_Data_
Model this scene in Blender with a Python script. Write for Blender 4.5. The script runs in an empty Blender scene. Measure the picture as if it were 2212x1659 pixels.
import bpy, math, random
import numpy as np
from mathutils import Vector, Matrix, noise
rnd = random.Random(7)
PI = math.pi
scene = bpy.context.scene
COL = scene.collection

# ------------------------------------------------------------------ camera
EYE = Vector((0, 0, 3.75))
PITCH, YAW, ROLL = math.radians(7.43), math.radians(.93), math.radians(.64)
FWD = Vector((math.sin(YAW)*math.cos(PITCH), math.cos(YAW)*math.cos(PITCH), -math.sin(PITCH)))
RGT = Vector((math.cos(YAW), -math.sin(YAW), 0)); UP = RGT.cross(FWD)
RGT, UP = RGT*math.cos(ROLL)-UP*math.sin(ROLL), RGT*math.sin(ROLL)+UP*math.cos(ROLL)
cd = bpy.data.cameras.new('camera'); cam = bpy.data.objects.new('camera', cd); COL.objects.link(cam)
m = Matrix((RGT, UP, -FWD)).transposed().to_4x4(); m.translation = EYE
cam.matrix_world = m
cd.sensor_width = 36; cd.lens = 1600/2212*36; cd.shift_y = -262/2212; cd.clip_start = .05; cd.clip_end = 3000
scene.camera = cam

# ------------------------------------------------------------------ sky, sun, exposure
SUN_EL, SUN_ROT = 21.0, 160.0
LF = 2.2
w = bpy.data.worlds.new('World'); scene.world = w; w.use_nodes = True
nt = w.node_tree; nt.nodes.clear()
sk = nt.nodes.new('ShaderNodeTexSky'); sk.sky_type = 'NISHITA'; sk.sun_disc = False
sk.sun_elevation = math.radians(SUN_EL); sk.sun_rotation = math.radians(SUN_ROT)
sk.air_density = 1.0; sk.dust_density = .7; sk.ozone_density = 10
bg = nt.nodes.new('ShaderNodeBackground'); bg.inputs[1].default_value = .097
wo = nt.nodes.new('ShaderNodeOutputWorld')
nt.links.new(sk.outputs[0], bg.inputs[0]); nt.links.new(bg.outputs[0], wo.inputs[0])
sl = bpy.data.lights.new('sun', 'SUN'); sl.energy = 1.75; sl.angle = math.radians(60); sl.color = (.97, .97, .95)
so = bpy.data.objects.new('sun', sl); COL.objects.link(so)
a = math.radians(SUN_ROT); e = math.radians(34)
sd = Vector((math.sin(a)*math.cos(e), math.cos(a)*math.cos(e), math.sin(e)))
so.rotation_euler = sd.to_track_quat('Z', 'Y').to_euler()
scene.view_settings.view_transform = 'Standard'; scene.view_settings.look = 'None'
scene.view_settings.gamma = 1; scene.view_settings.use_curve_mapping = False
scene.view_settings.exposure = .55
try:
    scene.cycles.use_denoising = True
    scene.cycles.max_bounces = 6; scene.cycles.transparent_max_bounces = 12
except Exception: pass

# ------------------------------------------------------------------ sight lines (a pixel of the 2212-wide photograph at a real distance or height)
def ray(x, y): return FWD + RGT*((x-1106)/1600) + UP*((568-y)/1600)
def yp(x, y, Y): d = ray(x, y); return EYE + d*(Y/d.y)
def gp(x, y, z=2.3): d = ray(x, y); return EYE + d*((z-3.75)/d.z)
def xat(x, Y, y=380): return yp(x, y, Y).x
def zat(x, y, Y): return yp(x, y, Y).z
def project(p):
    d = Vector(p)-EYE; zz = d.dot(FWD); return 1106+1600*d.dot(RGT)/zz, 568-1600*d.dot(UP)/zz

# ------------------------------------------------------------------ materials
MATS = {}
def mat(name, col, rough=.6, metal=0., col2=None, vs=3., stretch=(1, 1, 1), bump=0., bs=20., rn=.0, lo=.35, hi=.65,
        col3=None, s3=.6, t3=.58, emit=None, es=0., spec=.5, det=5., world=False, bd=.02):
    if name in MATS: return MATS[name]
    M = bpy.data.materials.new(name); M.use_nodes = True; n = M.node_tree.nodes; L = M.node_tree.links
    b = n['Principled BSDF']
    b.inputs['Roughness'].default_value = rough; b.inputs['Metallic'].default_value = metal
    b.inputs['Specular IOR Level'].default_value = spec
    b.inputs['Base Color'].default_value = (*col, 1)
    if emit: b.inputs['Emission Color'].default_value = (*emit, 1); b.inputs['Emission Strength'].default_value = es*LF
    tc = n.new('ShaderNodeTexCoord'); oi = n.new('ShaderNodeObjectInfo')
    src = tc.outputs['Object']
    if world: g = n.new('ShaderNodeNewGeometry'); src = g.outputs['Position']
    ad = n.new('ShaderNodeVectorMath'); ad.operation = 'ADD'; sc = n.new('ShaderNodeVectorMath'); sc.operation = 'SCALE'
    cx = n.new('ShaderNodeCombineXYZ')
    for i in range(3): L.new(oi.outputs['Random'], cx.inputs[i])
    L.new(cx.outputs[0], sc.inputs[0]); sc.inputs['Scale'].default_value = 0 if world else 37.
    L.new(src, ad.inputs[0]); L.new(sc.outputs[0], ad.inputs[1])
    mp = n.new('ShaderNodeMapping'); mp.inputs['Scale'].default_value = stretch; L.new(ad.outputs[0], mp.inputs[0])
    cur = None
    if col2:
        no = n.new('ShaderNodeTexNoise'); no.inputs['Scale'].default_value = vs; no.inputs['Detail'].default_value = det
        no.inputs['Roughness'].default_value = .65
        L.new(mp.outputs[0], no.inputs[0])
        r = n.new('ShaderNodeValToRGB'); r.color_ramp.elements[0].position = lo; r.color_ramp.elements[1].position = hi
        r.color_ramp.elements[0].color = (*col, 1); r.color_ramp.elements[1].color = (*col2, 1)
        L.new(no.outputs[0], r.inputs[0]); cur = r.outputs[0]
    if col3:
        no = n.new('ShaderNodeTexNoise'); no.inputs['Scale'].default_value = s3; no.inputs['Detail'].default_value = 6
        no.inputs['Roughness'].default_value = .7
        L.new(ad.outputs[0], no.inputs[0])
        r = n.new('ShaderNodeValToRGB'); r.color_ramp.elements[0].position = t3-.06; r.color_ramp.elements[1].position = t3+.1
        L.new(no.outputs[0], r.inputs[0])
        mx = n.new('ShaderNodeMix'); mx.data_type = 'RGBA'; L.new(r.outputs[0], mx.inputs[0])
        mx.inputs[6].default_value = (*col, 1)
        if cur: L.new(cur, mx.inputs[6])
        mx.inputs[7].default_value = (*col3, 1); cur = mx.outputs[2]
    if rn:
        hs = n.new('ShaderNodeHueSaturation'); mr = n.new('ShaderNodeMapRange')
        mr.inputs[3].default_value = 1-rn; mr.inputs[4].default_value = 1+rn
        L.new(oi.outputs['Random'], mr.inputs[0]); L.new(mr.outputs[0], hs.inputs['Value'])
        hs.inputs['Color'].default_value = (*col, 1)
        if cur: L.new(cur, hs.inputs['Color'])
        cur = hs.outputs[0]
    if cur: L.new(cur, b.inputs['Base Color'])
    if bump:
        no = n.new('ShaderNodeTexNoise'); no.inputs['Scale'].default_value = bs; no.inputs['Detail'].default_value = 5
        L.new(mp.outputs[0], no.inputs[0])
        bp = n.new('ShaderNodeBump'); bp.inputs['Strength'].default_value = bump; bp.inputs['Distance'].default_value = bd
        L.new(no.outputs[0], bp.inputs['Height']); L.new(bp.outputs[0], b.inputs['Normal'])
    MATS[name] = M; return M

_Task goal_
Extract the first line above and each line after it up to and including the one with "COL = scene.collection", please, exactly and with nothing else.

_Task solution_
Model this scene in Blender with a Python script. Write for Blender 4.5. The script runs in an empty Blender scene. Measure the picture as if it were 2212x1659 pixels.
import bpy, math, random
import numpy as np
from mathutils import Vector, Matrix, noise
rnd = random.Random(7)
PI = math.pi
scene = bpy.context.scene
COL = scene.collection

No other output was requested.